** REQUIRED WORK **
Begin at the first line and end at the line containing "880)], 26).blot(34, 4).done()". Extract exactly those lines.

** DATASET SECTION **

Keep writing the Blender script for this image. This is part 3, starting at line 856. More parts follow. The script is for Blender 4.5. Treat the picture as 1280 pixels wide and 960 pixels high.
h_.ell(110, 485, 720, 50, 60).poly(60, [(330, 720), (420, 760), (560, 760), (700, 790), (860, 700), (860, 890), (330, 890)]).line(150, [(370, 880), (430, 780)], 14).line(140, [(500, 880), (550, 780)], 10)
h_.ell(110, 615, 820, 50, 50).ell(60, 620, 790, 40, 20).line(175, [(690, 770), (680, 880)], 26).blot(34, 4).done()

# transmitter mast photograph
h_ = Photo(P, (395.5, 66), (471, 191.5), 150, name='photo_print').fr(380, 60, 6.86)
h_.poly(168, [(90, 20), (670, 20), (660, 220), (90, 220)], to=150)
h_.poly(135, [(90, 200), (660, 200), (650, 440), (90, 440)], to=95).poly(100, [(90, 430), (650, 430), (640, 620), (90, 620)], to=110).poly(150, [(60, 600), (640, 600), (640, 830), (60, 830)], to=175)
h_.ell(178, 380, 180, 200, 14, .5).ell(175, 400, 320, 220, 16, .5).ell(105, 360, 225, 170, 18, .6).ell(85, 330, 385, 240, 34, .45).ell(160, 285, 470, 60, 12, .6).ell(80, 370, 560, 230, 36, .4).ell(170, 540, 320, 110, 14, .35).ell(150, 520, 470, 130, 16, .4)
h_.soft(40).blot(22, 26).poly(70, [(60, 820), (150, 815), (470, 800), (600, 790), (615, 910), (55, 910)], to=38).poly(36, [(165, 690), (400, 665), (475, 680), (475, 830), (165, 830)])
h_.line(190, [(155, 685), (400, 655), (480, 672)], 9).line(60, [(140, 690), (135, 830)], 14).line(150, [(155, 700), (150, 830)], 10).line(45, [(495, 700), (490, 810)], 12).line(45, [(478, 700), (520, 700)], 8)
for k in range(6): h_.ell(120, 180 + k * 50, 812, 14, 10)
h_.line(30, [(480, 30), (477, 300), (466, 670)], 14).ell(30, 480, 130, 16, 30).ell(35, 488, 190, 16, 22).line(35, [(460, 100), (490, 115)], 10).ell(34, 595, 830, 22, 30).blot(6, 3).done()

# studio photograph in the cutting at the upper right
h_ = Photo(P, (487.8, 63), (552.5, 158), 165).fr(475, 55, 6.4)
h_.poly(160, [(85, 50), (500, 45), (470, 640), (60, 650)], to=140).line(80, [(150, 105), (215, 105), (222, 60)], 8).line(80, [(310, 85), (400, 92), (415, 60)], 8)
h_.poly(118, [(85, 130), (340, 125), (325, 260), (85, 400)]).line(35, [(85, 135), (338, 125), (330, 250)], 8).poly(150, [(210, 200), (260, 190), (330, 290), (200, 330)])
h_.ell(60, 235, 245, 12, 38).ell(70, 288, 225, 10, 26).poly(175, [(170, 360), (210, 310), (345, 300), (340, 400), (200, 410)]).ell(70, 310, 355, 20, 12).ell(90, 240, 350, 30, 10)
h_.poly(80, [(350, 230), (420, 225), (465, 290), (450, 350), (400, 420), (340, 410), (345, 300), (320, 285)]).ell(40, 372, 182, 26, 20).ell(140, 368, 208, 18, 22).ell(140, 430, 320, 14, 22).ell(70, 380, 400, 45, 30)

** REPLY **
Keep writing the Blender script for this image. This is part 3, starting at line 856. More parts follow. The script is for Blender 4.5. Treat the picture as 1280 pixels wide and 960 pixels high.
h_.ell(110, 485, 720, 50, 60).poly(60, [(330, 720), (420, 760), (560, 760), (700, 790), (860, 700), (860, 890), (330, 890)]).line(150, [(370, 880), (430, 780)], 14).line(140, [(500, 880), (550, 780)], 10)
h_.ell(110, 615, 820, 50, 50).ell(60, 620, 790, 40, 20).line(175, [(690, 770), (680, 880)], 26).blot(34, 4).done()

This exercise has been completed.